**Given instruction**
Retype each line exactly. Skip images.
#####
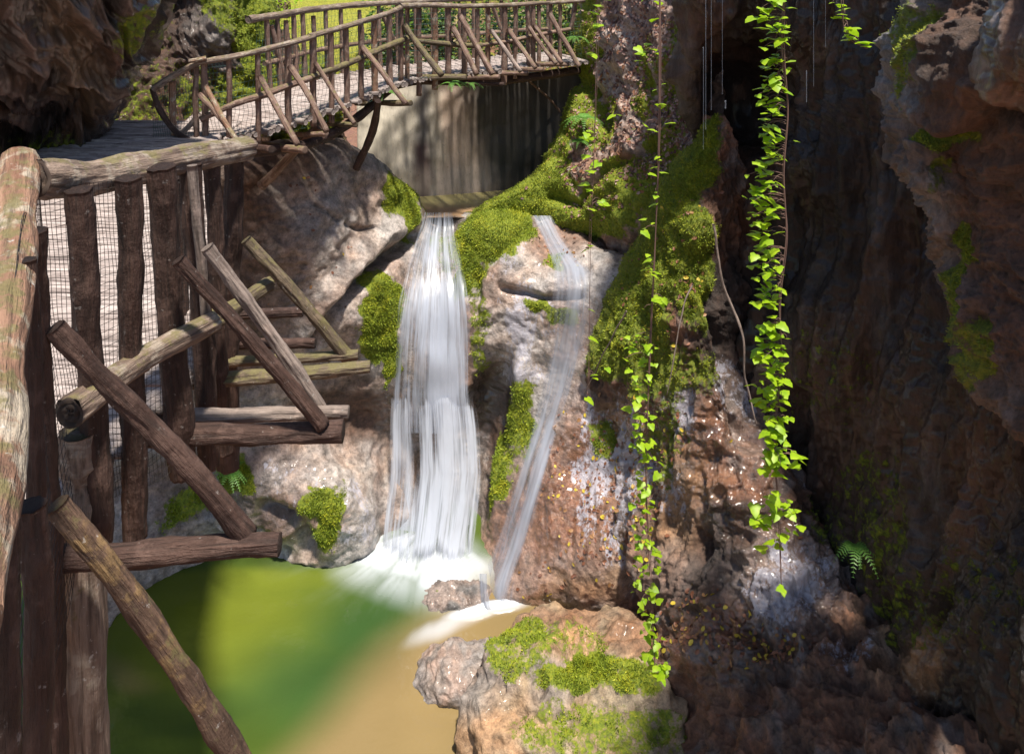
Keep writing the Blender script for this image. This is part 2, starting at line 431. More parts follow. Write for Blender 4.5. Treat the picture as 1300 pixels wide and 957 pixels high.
def hw_paint(W, px, py, dd):
    big = fbm(W, 1.3, 4, seed=21)
    c = full(px, PALE)
    c = lay(c, (PINK, sm(-.2, .5, big)), (GREY, sm(.1, .7, fbm(W, 2.3, 3, seed=22))*.6),
      (UMBER, blobs(px, py, [(.95,350,245,105,85,-20,.6),(.9,290,360,85,140,0,.5),(.7,260,620,90,40,0,.6),(.95,440,520,70,50,0,.5),(.7,370,650,35,30),(.9,620,540,28,90,0,.5),(.6,350,400,30,60)])),  # upper-left blobs paint the bridge's shade onto the bank; the rest is brown rock
      (BROWN, blobs(px, py, [(.95,760,610,65,130,10,.6),(.95,705,640,50,130,20,.6),(.9,660,660,40,90,15,.6),(.6,710,310,40,30),(.8,720,740,90,30,0,.6),(.6,590,420,14,60),(.5,380,580,60,20)])),
      (OCHRE, blobs(px, py, [(.6,770,740,70,20,-5,.8),(.4,840,730,60,60)])),
      (PALE*1.1, blobs(px, py, [(.8,670,450,35,60,5,.6),(.7,420,260,60,60,30,.7),(.5,400,600,60,30)])))
    c = c*(1+.25*np.clip(fbm(W, 6, 3, seed=23), -1, 1))[:, None]
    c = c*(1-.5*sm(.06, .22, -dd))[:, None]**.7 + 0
    moss = blobs(px, py, HWM)*1.1+.12*big
    wet = blobs(px, py, [(1,550,480,75,230,0,.3),(1,700,550,90,260,10,.5),(.8,450,650,50,60),(.5,640,380,60,60),(.7,360,640,120,60)])
    return c, moss, np.maximum(wet, .12)
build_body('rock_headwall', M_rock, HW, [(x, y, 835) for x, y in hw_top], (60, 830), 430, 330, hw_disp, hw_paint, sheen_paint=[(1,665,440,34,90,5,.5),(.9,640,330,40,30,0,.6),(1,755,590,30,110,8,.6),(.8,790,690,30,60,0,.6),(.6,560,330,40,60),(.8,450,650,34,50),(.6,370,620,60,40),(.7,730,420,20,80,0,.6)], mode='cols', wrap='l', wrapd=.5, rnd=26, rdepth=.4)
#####
**Written answer**
Keep writing the Blender script for this image. This is part 2, starting at line 431. More parts follow. Write for Blender 4.5. Treat the picture as 1300 pixels wide and 957 pixels high.
def hw_paint(W, px, py, dd):
    big = fbm(W, 1.3, 4, seed=21)
    c = full(px, PALE)
    c = lay(c, (PINK, sm(-.2, .5, big)), (GREY, sm(.1, .7, fbm(W, 2.3, 3, seed=22))*.6),
      (UMBER, blobs(px, py, [(.95,350,245,105,85,-20,.6),(.9,290,360,85,140,0,.5),(.7,260,620,90,40,0,.6),(.95,440,520,70,50,0,.5),(.7,370,650,35,30),(.9,620,540,28,90,0,.5),(.6,350,400,30,60)])),  # upper-left blobs paint the bridge's shade onto the bank; the rest is brown rock
      (BROWN, blobs(px, py, [(.95,760,610,65,130,10,.6),(.95,705,640,50,130,20,.6),(.9,660,660,40,90,15,.6),(.6,710,310,40,30),(.8,720,740,90,30,0,.6),(.6,590,420,14,60),(.5,380,580,60,20)])),
      (OCHRE, blobs(px, py, [(.6,770,740,70,20,-5,.8),(.4,840,730,60,60)])),
      (PALE*1.1, blobs(px, py, [(.8,670,450,35,60,5,.6),(.7,420,260,60,60,30,.7),(.5,400,600,60,30)])))
    c = c*(1+.25*np.clip(fbm(W, 6, 3, seed=23), -1, 1))[:, None]
    c = c*(1-.5*sm(.06, .22, -dd))[:, None]**.7 + 0
    moss = blobs(px, py, HWM)*1.1+.12*big
    wet = blobs(px, py, [(1,550,480,75,230,0,.3),(1,700,550,90,260,10,.5),(.8,450,650,50,60),(.5,640,380,60,60),(.7,360,640,120,60)])
    return c, moss, np.maximum(wet, .12)
build_body('rock_headwall', M_rock, HW, [(x, y, 835) for x, y in hw_top], (60, 830), 430, 330, hw_disp, hw_paint, sheen_paint=[(1,665,440,34,90,5,.5),(.9,640,330,40,30,0,.6),(1,755,590,30,110,8,.6),(.8,790,690,30,60,0,.6),(.6,560,330,40,60),(.8,450,650,34,50),(.6,370,620,60,40),(.7,730,420,20,80,0,.6)], mode='cols', wrap='l', wrapd=.5, rnd=26, rdepth=.4)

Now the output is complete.